Divagações à parte, o equilíbrio a que Coutinho alude talvez seja uma impossibilidade. É claro que há situações de desigualdade mais ou menos gritante, mas com que critérios traçaríamos uma fronteira entre desequilíbrios aceitáveis e inaceitáveis? Parece-me mais prático simplesmente reconhecer que o mundo encerra muitas injustiças, sem limitar o direito das mulheres pobres indianas de tentar melhorar de vida por meios que, no meu entender, não atrapalham ninguém.
E isso nos leva à segunda questão, que é a de estabelecer se as crianças são ou não prejudicadas ao dar-se conta de que foram adquiridas como uma mercadoria, para seguir na terminologia marxista. Acho que o problema aqui é mais empírico do que teórico. É claro que ainda não temos um número grande o bastante de pessoas nascidas de barriga de aluguel com suficiente história de vida para tirar conclusões, mas eu ficaria surpreso se a eventual descoberta causasse um grande trauma, ou mesmo um médio. Não creio que estejamos diante de uma situação muito diferente da das crianças que se descobrem adotadas. Na verdade, essa conversa lembra muito o que se dizia sobre as terríveis crises de identidade que inexoravelmente afetariam os bebês de proveta quando tivessem consciência de sua condição. É claro que nada disso ocorreu, como se verificou depois que eles cresceram e se tornaram indivíduos normais.

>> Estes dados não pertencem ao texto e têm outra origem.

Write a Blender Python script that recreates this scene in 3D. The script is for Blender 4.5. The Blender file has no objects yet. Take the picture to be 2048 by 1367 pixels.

Às vezes as pessoas se esquecem de que o homem, crianças inclusive, é um bicho resiliente. A menos que você submeta seu filho a maus-tratos sistemáticos e o prive de das condições mínimas de nutrição e educação, o mais provável é que ele se saia bem, ou, para ser mais preciso, que consiga realizar seu potencial genético.
Para Coutinho, contudo, nem é o caso de discutir se o trauma é grande ou pequeno ou mesmo real. Basta que haja a possibilidade do dano para acionar o princípio da cautela e proscrever a barriga de aluguel. Não gosto desse tipo de raciocínio. Não chego a afirmar que é proibido proibir, mas creio que, para vetar condutas, precisamos de mais do que suspeitas abstratas; necessitamos de indícios tão sólidos quanto as ciências sociais são capazes de produzir. Se não for assim, teríamos de adotar como válida a argumentação de conservadores religiosos de que a legalização do divórcio ou o reconhecimento do casamento gay deveriam ser vetados, já que, pelo menos no plano abstrato, constituem um risco à família. Precisamos de motivos mais sólidos antes de acionar a mão pesada do Estado, em especial a do direito penal, utilizado por muitos países para bloquear o aluguel de úteros.
Finalizo reiterando o prazer que é polemizar com um sujeito culto e cordato como Coutinho. Mesmo que um não consiga convencer o outro nem o leitor da justeza de suas posições, o exercício serve para que refinemos nossas próprias opiniões, o que não é pouco."